# CHALLENGE
Leave the pictures out and quote every line from the start of the listing to the line with "rock', 'sponge', M_SPONGE)", inclusive.

# SOURCE EXCERPT

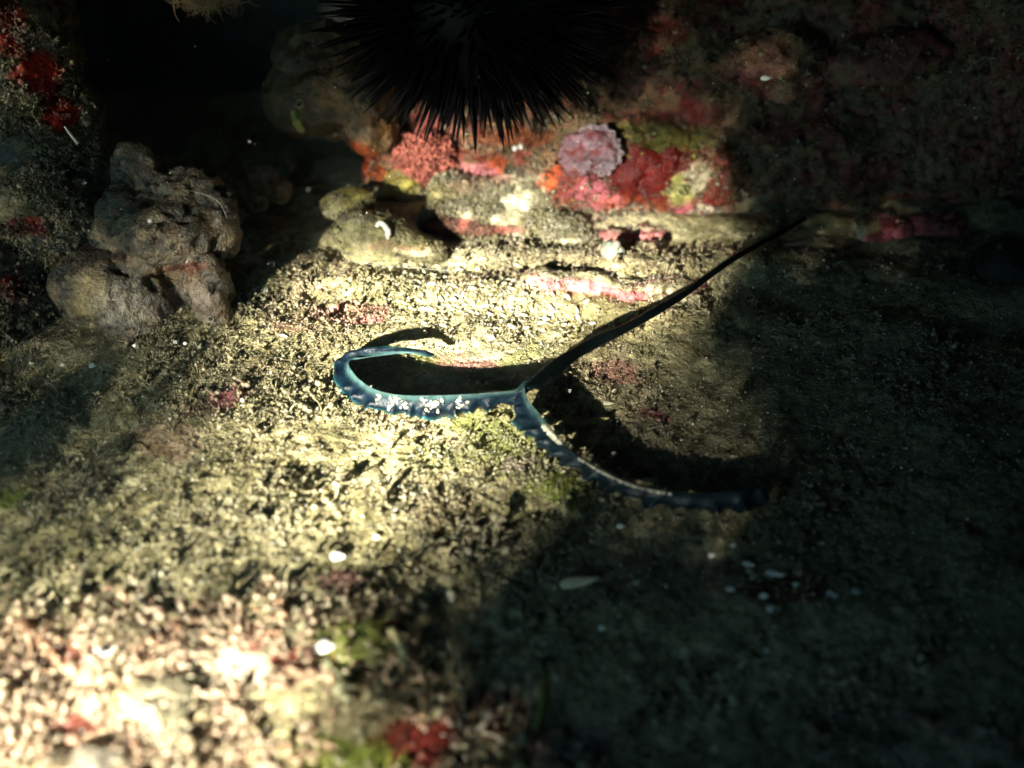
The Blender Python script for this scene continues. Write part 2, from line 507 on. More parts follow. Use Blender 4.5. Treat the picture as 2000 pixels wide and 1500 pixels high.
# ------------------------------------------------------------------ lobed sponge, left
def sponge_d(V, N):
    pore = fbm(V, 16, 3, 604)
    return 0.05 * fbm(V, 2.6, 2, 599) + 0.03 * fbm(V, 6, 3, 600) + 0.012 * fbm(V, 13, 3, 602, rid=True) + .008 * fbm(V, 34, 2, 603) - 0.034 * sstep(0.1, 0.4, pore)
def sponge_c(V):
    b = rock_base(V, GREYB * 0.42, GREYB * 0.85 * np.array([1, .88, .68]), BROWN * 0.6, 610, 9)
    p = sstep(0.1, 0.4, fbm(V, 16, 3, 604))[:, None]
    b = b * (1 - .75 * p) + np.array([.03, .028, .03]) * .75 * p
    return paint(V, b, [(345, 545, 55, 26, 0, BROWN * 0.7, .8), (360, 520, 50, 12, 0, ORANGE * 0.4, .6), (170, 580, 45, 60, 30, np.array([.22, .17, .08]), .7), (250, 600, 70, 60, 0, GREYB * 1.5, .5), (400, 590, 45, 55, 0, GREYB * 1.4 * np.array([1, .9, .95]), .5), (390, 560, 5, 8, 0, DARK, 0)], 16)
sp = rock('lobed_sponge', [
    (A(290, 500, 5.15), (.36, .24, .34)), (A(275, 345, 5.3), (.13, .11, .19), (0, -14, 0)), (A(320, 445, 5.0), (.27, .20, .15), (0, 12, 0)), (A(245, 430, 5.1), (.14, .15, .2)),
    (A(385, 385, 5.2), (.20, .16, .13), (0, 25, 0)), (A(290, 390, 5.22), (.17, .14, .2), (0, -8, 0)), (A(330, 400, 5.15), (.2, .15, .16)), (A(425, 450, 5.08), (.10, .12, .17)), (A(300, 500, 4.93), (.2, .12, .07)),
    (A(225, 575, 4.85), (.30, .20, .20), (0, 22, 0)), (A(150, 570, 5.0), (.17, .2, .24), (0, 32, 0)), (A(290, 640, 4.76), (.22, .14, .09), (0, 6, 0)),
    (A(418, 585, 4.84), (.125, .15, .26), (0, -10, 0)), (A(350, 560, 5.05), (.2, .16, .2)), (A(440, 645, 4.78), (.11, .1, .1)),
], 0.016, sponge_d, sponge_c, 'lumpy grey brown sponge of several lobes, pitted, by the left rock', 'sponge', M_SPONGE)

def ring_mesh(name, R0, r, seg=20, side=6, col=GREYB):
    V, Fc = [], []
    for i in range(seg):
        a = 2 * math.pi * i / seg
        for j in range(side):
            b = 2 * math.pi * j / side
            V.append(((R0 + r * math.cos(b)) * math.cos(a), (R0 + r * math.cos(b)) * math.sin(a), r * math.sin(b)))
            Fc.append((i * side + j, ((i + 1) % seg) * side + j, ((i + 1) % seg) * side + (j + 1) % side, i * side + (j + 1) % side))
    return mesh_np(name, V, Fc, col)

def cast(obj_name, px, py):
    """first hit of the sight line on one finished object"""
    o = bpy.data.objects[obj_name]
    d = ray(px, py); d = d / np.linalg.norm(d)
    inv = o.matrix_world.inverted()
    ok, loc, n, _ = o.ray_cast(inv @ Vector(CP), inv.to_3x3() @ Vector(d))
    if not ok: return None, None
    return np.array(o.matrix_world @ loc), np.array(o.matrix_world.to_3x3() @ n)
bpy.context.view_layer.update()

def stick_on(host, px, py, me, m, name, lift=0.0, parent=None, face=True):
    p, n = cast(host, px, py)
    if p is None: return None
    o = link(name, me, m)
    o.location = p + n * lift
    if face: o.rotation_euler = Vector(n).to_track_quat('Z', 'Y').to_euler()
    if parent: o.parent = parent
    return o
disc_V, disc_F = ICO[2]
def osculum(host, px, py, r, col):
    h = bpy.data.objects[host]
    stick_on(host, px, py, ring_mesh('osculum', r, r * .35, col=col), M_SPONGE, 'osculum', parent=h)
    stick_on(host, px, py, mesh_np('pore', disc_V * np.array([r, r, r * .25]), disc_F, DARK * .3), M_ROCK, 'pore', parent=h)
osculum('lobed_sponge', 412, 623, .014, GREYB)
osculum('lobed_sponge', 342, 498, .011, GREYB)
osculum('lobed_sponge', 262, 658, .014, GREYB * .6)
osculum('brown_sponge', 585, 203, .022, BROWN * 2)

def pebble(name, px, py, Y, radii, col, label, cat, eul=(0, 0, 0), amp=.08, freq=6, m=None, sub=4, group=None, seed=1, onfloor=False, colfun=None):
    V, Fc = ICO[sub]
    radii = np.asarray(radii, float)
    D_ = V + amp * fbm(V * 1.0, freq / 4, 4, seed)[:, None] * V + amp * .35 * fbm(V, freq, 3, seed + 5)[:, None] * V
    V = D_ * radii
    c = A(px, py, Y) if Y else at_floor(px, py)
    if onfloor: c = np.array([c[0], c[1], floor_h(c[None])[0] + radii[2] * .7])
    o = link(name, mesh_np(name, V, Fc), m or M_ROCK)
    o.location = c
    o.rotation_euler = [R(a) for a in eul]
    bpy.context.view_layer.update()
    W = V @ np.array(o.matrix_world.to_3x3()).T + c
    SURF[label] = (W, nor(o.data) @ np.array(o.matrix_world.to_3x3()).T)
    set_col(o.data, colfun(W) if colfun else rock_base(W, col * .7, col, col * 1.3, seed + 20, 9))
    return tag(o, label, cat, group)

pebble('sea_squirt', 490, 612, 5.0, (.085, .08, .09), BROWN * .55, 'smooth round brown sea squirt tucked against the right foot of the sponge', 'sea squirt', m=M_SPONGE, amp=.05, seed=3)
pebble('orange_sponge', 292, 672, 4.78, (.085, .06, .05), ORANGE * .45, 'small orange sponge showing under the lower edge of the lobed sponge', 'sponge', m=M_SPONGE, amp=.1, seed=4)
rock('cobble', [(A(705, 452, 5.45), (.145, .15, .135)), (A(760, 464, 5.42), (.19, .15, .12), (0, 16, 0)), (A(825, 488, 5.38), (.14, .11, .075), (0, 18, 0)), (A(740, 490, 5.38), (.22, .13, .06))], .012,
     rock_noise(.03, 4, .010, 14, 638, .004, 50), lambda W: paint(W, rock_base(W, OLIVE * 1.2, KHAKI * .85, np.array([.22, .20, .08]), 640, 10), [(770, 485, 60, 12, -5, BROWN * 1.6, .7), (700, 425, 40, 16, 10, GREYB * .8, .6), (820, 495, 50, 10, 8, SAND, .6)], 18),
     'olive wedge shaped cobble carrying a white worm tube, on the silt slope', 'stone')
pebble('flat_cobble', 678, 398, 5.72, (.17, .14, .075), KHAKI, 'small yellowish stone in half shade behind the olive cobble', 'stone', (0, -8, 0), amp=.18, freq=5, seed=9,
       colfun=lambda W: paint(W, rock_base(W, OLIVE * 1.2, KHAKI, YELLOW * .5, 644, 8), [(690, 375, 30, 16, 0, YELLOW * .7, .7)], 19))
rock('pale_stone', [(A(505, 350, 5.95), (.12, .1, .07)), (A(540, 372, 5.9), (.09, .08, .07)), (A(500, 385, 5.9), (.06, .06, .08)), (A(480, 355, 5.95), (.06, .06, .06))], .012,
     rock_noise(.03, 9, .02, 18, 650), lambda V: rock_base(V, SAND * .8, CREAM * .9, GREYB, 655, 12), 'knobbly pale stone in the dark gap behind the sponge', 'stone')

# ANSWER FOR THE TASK
The Blender Python script for this scene continues. Write part 2, from line 507 on. More parts follow. Use Blender 4.5. Treat the picture as 2000 pixels wide and 1500 pixels high.
# ------------------------------------------------------------------ lobed sponge, left
def sponge_d(V, N):
    pore = fbm(V, 16, 3, 604)
    return 0.05 * fbm(V, 2.6, 2, 599) + 0.03 * fbm(V, 6, 3, 600) + 0.012 * fbm(V, 13, 3, 602, rid=True) + .008 * fbm(V, 34, 2, 603) - 0.034 * sstep(0.1, 0.4, pore)
def sponge_c(V):
    b = rock_base(V, GREYB * 0.42, GREYB * 0.85 * np.array([1, .88, .68]), BROWN * 0.6, 610, 9)
    p = sstep(0.1, 0.4, fbm(V, 16, 3, 604))[:, None]
    b = b * (1 - .75 * p) + np.array([.03, .028, .03]) * .75 * p
    return paint(V, b, [(345, 545, 55, 26, 0, BROWN * 0.7, .8), (360, 520, 50, 12, 0, ORANGE * 0.4, .6), (170, 580, 45, 60, 30, np.array([.22, .17, .08]), .7), (250, 600, 70, 60, 0, GREYB * 1.5, .5), (400, 590, 45, 55, 0, GREYB * 1.4 * np.array([1, .9, .95]), .5), (390, 560, 5, 8, 0, DARK, 0)], 16)
sp = rock('lobed_sponge', [
    (A(290, 500, 5.15), (.36, .24, .34)), (A(275, 345, 5.3), (.13, .11, .19), (0, -14, 0)), (A(320, 445, 5.0), (.27, .20, .15), (0, 12, 0)), (A(245, 430, 5.1), (.14, .15, .2)),
    (A(385, 385, 5.2), (.20, .16, .13), (0, 25, 0)), (A(290, 390, 5.22), (.17, .14, .2), (0, -8, 0)), (A(330, 400, 5.15), (.2, .15, .16)), (A(425, 450, 5.08), (.10, .12, .17)), (A(300, 500, 4.93), (.2, .12, .07)),
    (A(225, 575, 4.85), (.30, .20, .20), (0, 22, 0)), (A(150, 570, 5.0), (.17, .2, .24), (0, 32, 0)), (A(290, 640, 4.76), (.22, .14, .09), (0, 6, 0)),
    (A(418, 585, 4.84), (.125, .15, .26), (0, -10, 0)), (A(350, 560, 5.05), (.2, .16, .2)), (A(440, 645, 4.78), (.11, .1, .1)),
], 0.016, sponge_d, sponge_c, 'lumpy grey brown sponge of several lobes, pitted, by the left rock', 'sponge', M_SPONGE)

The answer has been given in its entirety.